RUA JORGE LACERDA (RUA DO SAPO), EM 1940 (DATA
APROXIMADA). A flecha e o círculo mostram o local exato da briga, que aconteceu
dezoito anos depois que esta fotografia foi clicada, entre dois exércitos de
paus-d’água. Naquele tempo (1958), eu tinha oito anos de idade; duas valetas,
uma de cada lado da rua, escoavam as águas vindas dos morros que ladeavam a rua
pelos dois lados. Acontece que as valetas e os poucos bueiros existentes ao
longo da via não eram suficientes para dar vazão às enxurradas das chuvas que
desciam dos morros e que já mostramos em outras reportagens passadas, por isso
as enchentes eram comuns. Dava até para andar de canoa e nadar em plena via.
Este problema persiste ainda hoje e não vai ser resolvido tão facilmente!
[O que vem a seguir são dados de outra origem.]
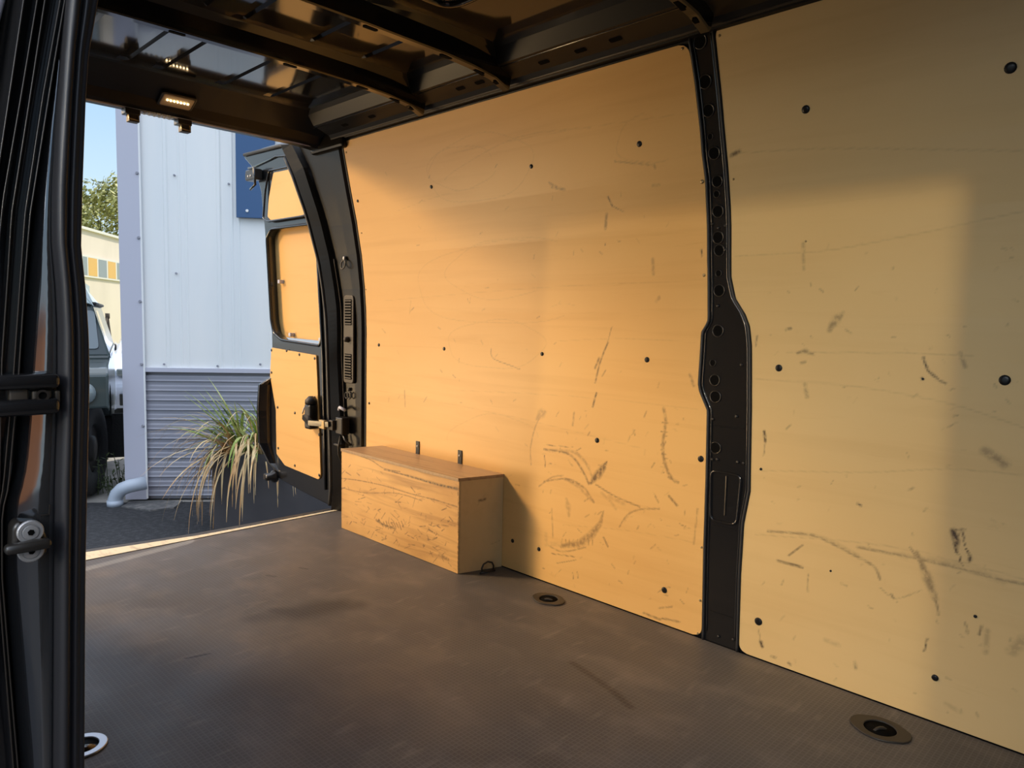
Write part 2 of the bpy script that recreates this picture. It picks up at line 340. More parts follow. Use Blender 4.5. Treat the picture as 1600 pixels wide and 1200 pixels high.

Foi
nesta mesma rua, numa tarde cinzenta de domingo, que presenciei uma espetacular
briga de dois grupos embriagados que partiram de dois bares diferentes e distantes
um do outro e se encontraram, em pleno combate, no meio do caminho. Um era o
bar do Boelitz, cito em frente à Oficina Mecânica Rio Negrinho na esquina com a
Rua do Sapo; o outro, a 500 metros dali, era o bar de Walfrido Carvalho, cito
na Rua do Sapo. No bar do Carvalho, uns quinze elementos pinguços, depois de
“encher a cara de cachaça”, resolveram “tirar a limpo” todas as dúvidas que
queimavam seus neurônios, se é que ainda os tinham. E a solução para aliviar a
“carga psicológica” foi “sair no braço”. Nove guerreiros de um lado e seis de
outro iniciaram uma peleja de fazer inveja à Guerra do Iraque. Depois de
quebrarem os móveis dentro do bar, e por falta de espaço para dar umas voadeiras,
pois o bar era pequeno até para dar um bom soco, pois se alguém esticasse o
braço demais para trás, a fim de pegar impulso para dar maior força ao sopapo
naquele que estava na frente, podia até acertar num amigo da retaguarda que
dava-lhe cobertura, resolveram, então, rolar para o meio da rua, mas para isso
tiveram que atravessar uma pinguela que ligava a rua ao bar. Havia chovido e o
estreito tablado estava liso, uns dois ou três perderam o equilíbrio,
abandonaram a tropa e foram beijar o fundo da valeta. Na rua sim, tinha até
pedras que serviam como “soco inglês”. Em certo momento vi um dos “atletas”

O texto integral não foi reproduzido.